Thursday, 23 November 2017

My Cousin Rachel - The Film Review

I pre-ordered the DVD of My Cousin Rachel months ago because the film is based on one of my favourite stories ever that I had read way before the new film (because there are two old ones too for the same story) came into being. In order not to lengthen this post and keep it confined to criticism, I am attaching a link to another article of mine about this same film and corresponding book for those that would like a brief intro to the story in question.

My copy of the DVD arrived recently and despite my rough timetable managed to fit it in to watch in the same month that it arrived, which is a first for this past year or so!!

Imagine my disbelief then when I sat down to watch the first half and was quite disappointed! Though it really is unfair of me to judge the film by the book when I last read the book long years ago. And yet I get the feeling that the very idea that I would still find Rachel Weisz' interpretation of Cousin Rachel lacking means that her book counterpart was all the more strong. Then again, I will say right now that when I watched the second half of the film on a subsequent day the interpretation was much more spot on so I can only assume that it was a character build-up happening. By the end Weisz made a convincing contrary Rachel just like the personality in the book.

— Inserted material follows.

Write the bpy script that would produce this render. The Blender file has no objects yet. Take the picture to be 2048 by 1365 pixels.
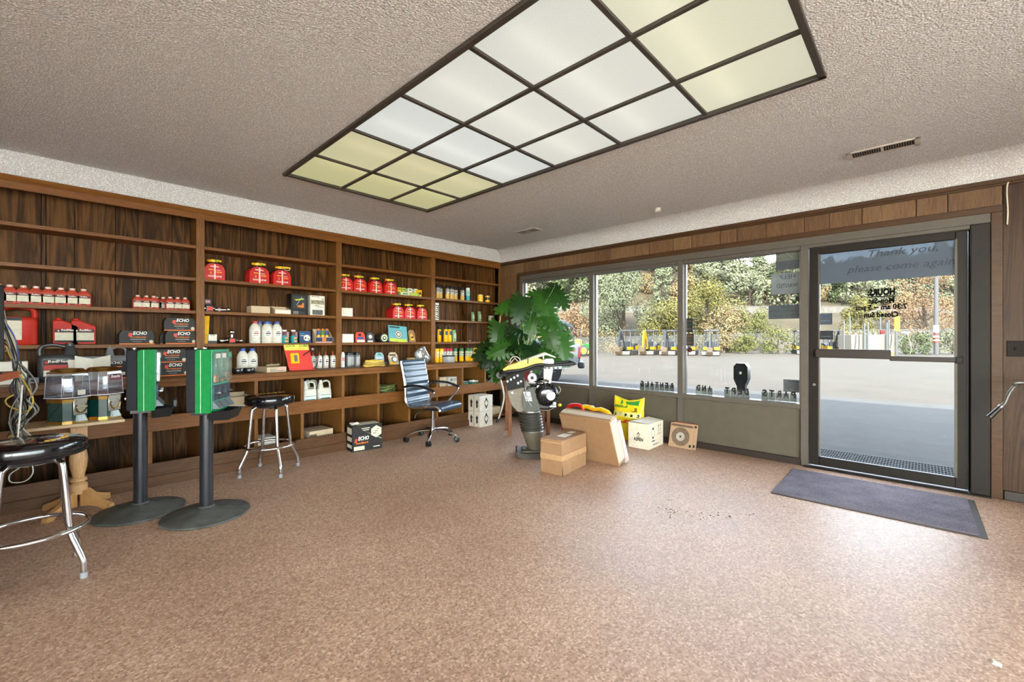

Seeing as we are talking about the character analysis let me go on to the character of Philip, which I believe was delightedly played by the ever-impressive Sam Claflin. Yes, I do know that as a fan I will always be more prejudiced towards singing his praises than pointing him out as lacking. However in this film he truly leaves no room to comment negatively. For those who might have seen this film and hated him without having read the book, may I say that he is as nauseatingly childish and ever-changing in the text as Claflin makes him out to be. He might turn twenty-five in the course of the story, but a very childish twenty-five-year-old he makes. Maybe he was right and needed the love of a woman to really grow up.

One thing else I must commend about this film is the colour scheme - contrasting as it is between Philip's 'dusty' pale and warmly coloured scenes and Rachel's own dark and bold blues and black, including her clothes and rooms. Surely for dramatic effect, when Rachel invites a companion to keep her company, she turns up in bright pink that strongly clashes with Rachel's world, probably to show just how out of place even Rachel believed her to be, pointing out the obvious that Rachel did not really want her around other than to make Philip back off.

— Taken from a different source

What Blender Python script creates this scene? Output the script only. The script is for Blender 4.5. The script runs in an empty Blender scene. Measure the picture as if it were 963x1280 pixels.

A last point I will make for today is that the ending is, despite similar to the original story, slightly changed. In a way a film should always have some differences in order to stand out, as well as that some scenes might be simpler to set up and shoot than ones mentioned in a book. After all, a writer has poetic license even in conjuring up places that do not exist and which might be difficult to find or set up in real life. Therefore I will mention more amusingly than pityingly that for those of us who have read the book before viewing this masterpiece (for a masterpiece it turns out to be by the time the credits roll up), the sunken garden mentioned more than once in the course of the book has been changed to a cliffside. It still works wonderfully for the final scene and in the trailer I quite thought they had left this detail unchanged in fact.

I am not yet done with my thoughts on the film and the story in general. However I do not want to ramble on unnecessarily and would rather dedicate another future entry on here to another facet of my analysis - the very famous Did she, or did she not?